Like Schubert’s dream, the pieces in this program contrast different spaces. At the beginning of the second act of Schubert’s unfinished oratorio Lazarus (1820), Simon the Sadducee finds death is the only way out of a “world of misery.” In the story of the “Cloud Maiden” told by Froila, father of the hero of Alfonso und Estrella (1821–1822), an enchanted castle serves as a refuge from the “gloomy folly of earthly torments.” Thus, whether legendary, metaphysical, or mythological, places outside the material world are depicted by means of song. Like the Lorelei in Heine’s famous poem, the mermaids, nixies, and undines so dear to the German Romantics use their songs to deceive mortals: It is with their voices that Schubert’s “Cloud Maiden” and Schumann’s Meerfey construct the illusory world where they lure huntsmen and sailors to their doom. In Schumann’s piece, the bewitching yet ephemeral character of the illusion is embodied in a texture that conceals its own contours: The five voices intersect and the phrases overlap as if to lead the listener astray. By delineating a distant space, then, song explores another time. Repetition is the primary element: The act of singing the same melody to different strophes is what characterises the Lied—song in German—in its simplest form. Examples include the funeral chorus in Lazarus (“Sanft und still”), Ellen’s Third Song (Ave Maria, 1825), the mermaids’ song (“O wie wogt”) in Weber’s Oberon (1826) or, in the first act of Alfonso und Estrella, the chorus “Zur Jagd, zur Jagd!” The last two of these are inserted into the plot of an opera without inflecting the action: Here it is a scenic backdrop that appears, that of sirens or the hunt, both characteristic topoi of Romantic opera. This external framework nevertheless resonates with the interiority of the opera’s characters: At the end of the chorus of huntresses, Schubert assigns the horn-call motif to the solo clarinet in preparation for Estrella’s entrance aria.

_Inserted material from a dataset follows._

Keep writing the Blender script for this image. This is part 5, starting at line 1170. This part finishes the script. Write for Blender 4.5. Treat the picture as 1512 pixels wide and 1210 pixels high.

To remain with Alfonso und Estrella, the “Cloud Maiden” song is a more complex case. The music, which sets a narrative this time, is more akin to a succession of lieder—indeed, one of these, the section describing the huntsman’s ascent to the castle, was later to provide the musical material for a song in Winterreise (No. 19, “Täuschung” [“Delusion”]). The music of the first strophe reappears only when the petrified hero is transformed into a legendary figure. His concluding plunge to his death veers towards the operatic: Melody becomes declamation, and the harp that accompanied Froila disappears behind the orchestra. In fact, this shift from lied to drama is largely played out in the accompaniment: By taking the place of the piano, the orchestra draws the lied away from the intimate, private sphere of the drawing room.
It was at the request of baritone Julius Stockhausen that Brahms orchestrated several Schubert lieder in the early 1860s. A decade later, when he was composing his Triumphlied and Schicksalslied, he assigned the vocal line in his arrangement of Gruppe aus dem Tartarus (1817) to unison male chorus. The piano tremolos that open this striking scene suggested growling strings and cutting brass attacks to the orchestrator. These devices, employed here to render Schiller’s imagery—“the angry sea,” “groaning,” etc.—are frequent in opera; they recur in Lysiart’s revenge aria, which opens the second act of Weber’s “Grand Heroic–Romantic Opera” Euryanthe (1823). Liszt, who conducted the premiere of Alfonso und Estrella in 1854, also has recourse to them in his 1860 orchestration of Schubert’s “Der Doppelgänger” (1828) to emphasise the dramatic progression of Heine’s poem. This time, the image that takes shape is the narrator’s own double, “aping the pain of his love.” In Schumann’s Szenen aus Goethes Faust, the use of vocal tessitura also dissolves the identity of the characters: The roles of Faust and Mephistopheles, both allotted to a baritone, seem to merge. In the third part of the work, devoted to the protagonist’s transfiguration (this section was also premiered by Liszt at Weimar, in 1849), it is in the guise of Doctor Marianus that the scholar glorifies the “Queen of Heaven.” Although they lean in the direction of opera, these “Scenes” for soloists, chorus, and orchestra effectively elude theatrical performance: Goethe’s drama, by dint of its outsize proportions and its multiple settings for the action, at once dismisses that possibility.
Mirroring this dispersal of stage settings, the absence of clear contours that characterize the dream or vision is also expressed by the fragmentary and the unfinished. For instance, the horn phrase that introduces the mermaids’ song in the second act of Weber’s Oberon is cut off after three bars by a silence (during which, in the original score, Puck informs Oberon in speech of the mermaids’ presence). Similarly, in the Allegro moderato of his “Unfinished” Symphony (1822), Schubert interrupts the string theme just before its conclusion. A musical gesture and a work left unresolved thus constitute different levels of incompleteness. Schubert’s unfinished compositions are numerous, from Lazarus to several of his operatic efforts; Alfonso und Estrella is the only wholly sung opera he completed. Pichon capitalizes on the notion of fragmentariness to map out transitions from one piece of music to another: The unresolved ending of the mermaids’ song from Oberon moves directly into the Andante movement of the “Unfinished” Symphony, while the introduction to the third act of Alfonso und Estrella acts as a prelude to Gruppe aus dem Tartarus. And so Schubert’s dream resonates: “If I wished to sing of love, it turned to pain for me. And if I wished to sing only of pain again, it turned to love for me.”